Neil: The concept behind the modern data warehouse is a different paradigm to analytics, to business analytics. The current paradigm basically says that we’ll extract the data, we’ll put it in a separate storage, we’ll build cubes and views, materialized views, and indexes on that data to improve the performance of the pre-determined queries and then the users can run the queries. You end up with – and this is where the lack of agility comes in of course – because the underlying architecture is basically disc-run and it’s very difficult to slice and dice. If you go outside the pre-built cubes, your performance tends to (suffer). The approach for the modern data warehouse is based around the concept that in-memory databases are so fast that they can handle running your applications and running your analytics on the same data. So there’s no data movement, it’s the same dataset. And that means there’s no movement of data, there’s no introducing latency between the data being created in your application and then replicated an hour later or a day later into your data warehouse. So that’s the first part, which is reducing numbers of copies of data, and that’s why I said that the modern data warehouse will address some of the fragmentation, same with agile data marts. The other concepts are, because again with the performance of an in-memory database, you don’t need to pre-build indexes, you don’t need to materialized views, you don’t need to create cubes, aggregates, and so on.  You can go straight to the atomic data, crunch that data and get your answer. That is the vision: one copy of the data, working on atomic data, and zero latency because you’re using the same data for both analytics and transactions. And that’s the modern data warehouse.
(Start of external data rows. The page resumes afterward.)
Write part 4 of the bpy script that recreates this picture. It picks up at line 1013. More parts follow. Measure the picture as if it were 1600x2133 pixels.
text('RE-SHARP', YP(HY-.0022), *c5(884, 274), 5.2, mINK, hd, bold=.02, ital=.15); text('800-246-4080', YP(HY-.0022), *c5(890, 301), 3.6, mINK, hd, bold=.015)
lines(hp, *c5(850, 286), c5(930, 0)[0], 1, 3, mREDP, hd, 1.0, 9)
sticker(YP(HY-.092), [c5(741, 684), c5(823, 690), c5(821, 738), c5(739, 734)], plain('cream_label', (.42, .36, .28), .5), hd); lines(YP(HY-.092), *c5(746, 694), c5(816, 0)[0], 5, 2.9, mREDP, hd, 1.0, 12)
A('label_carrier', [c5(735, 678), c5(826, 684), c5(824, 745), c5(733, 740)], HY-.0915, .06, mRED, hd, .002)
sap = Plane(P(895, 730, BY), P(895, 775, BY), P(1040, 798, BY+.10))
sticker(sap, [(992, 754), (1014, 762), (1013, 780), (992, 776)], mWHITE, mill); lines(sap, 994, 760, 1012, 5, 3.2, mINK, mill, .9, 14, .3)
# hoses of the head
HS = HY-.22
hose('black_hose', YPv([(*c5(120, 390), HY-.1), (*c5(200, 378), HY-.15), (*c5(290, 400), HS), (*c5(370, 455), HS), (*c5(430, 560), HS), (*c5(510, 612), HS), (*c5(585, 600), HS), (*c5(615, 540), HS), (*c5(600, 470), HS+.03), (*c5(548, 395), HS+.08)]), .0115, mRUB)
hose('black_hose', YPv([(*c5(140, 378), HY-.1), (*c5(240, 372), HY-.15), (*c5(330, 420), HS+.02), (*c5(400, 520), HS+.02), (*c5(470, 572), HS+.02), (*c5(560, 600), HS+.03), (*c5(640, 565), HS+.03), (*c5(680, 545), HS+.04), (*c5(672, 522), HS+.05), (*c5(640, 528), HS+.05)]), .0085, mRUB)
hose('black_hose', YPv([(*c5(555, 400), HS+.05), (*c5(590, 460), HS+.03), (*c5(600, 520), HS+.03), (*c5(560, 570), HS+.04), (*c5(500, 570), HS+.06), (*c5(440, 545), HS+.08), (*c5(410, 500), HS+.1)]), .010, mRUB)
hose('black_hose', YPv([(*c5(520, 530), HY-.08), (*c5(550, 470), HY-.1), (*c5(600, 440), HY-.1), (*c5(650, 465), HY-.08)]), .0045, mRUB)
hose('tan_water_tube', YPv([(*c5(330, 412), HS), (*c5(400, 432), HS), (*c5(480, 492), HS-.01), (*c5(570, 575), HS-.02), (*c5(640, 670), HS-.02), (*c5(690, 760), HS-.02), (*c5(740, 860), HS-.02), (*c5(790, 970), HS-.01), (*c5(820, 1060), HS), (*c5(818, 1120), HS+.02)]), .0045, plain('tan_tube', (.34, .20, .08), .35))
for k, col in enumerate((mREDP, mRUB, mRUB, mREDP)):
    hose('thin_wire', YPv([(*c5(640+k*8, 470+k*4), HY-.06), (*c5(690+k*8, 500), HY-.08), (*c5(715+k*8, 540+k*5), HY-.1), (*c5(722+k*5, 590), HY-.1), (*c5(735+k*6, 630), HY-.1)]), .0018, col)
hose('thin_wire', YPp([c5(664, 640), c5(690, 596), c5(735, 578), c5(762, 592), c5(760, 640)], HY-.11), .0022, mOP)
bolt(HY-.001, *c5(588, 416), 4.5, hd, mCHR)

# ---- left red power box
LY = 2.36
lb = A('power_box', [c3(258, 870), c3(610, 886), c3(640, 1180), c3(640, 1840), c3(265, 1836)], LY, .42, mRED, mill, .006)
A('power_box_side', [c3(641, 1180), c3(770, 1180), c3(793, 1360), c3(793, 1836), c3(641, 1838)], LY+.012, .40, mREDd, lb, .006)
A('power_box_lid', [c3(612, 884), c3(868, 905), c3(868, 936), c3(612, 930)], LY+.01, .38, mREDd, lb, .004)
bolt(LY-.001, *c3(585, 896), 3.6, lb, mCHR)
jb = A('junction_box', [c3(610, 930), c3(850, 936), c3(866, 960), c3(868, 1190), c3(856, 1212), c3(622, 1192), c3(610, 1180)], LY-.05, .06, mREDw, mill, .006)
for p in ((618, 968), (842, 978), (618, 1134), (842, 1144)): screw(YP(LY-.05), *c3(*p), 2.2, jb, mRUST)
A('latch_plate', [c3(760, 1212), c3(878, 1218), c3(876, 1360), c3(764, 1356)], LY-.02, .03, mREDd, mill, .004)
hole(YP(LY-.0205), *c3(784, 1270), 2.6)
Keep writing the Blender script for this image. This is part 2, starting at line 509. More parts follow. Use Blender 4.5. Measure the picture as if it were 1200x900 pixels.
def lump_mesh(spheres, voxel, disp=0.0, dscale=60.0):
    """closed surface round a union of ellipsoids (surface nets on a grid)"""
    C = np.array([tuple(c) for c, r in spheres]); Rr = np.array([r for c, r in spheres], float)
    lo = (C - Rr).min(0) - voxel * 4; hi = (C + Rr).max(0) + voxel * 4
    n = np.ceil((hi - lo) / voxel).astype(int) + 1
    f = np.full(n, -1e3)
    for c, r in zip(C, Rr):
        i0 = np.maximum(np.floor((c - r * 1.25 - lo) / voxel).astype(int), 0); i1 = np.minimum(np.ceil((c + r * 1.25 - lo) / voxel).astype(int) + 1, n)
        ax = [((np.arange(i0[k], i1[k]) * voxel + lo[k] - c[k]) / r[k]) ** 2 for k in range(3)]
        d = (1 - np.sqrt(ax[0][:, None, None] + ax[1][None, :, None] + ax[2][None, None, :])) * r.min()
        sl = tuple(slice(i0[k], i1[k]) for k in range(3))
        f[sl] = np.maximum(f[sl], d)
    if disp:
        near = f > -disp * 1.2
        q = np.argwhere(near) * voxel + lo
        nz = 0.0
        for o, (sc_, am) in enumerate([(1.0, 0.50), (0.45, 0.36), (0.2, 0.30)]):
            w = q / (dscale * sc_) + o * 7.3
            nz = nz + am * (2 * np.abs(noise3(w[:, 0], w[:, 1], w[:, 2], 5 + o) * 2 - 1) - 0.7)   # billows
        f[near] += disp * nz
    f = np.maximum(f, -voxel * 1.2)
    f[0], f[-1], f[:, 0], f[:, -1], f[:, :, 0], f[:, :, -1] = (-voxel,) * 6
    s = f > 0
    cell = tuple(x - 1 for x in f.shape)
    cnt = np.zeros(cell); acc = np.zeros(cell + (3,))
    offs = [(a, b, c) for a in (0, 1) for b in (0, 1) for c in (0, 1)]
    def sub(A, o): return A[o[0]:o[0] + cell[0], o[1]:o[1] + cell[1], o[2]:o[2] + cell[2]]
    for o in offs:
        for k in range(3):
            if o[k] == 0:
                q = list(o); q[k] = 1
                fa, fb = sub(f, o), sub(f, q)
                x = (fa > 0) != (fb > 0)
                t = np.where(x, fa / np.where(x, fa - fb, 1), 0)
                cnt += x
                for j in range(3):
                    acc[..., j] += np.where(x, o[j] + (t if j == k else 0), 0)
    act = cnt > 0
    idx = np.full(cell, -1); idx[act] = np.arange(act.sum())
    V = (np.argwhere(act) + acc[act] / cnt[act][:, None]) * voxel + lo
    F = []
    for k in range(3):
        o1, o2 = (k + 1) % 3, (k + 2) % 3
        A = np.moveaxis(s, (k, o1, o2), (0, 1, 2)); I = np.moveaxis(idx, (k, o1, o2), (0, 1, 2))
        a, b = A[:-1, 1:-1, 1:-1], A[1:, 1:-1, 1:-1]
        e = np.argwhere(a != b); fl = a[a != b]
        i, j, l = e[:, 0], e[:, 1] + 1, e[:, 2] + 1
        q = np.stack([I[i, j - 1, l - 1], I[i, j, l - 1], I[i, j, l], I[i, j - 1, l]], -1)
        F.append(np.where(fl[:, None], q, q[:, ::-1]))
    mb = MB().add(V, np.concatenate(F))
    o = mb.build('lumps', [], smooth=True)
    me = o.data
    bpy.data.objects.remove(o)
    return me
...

Ken: For the company that is running SAP BW powered by SAP HANA that wants to get to that modern data warehouse state, what are the integration scenarios? Does that mean migrating to SAP S/4HANA?

Neil: I personally strongly recommend that you move to BW on HANA, it still is older paradigm where you have a separate copy of the data in HANA however the vision is that we integrate those. S/4HANA is not just going to be a game-changer for applications, it’ s going to be a game-changer for data warehousing as well because we’re taking operational reporting that’s very often done in your enterprise data warehouse, moving it into the application. So we’re starting to unload workloads from data warehouse and put it into the application. The goal for BW is that it enables you to further unload a workload from the enterprise data warehouse into BW, but BW will eventually use the same dataset as S/4HANA so S/4HANA will handle the operational reporting as part of its role as an application, but S/4HANA isn’t the data warehouse, BW will be so BW will give you that smart data integration so that you can connect to other data sources and pull fresh data in. It will give you a range of other data warehouse services that S/4HANA wouldn’t be anticipated to provide. And it will also be able to bring in third-party data, handle streaming data, and so on. So there’s a lot that – and I’m talking into the future – but I’d recommend that a customer who is on Suite on HANA and BW on HANA is primed to move to that data singularity, where instead of having two copies of the data they’re moved to one copy of the data and merging the application and the analytics into a single dataset. It’s going to be a very interesting few years.

Ken: Neil, thanks for joining us today.

Neil: Thanks Ken, I appreciate it.

The Forrester Consulting white paper that McGovern references, published in December, 2015, polled 275 global IT and business decision makers responsible for BI to evaluate the current state of BI environments across industries.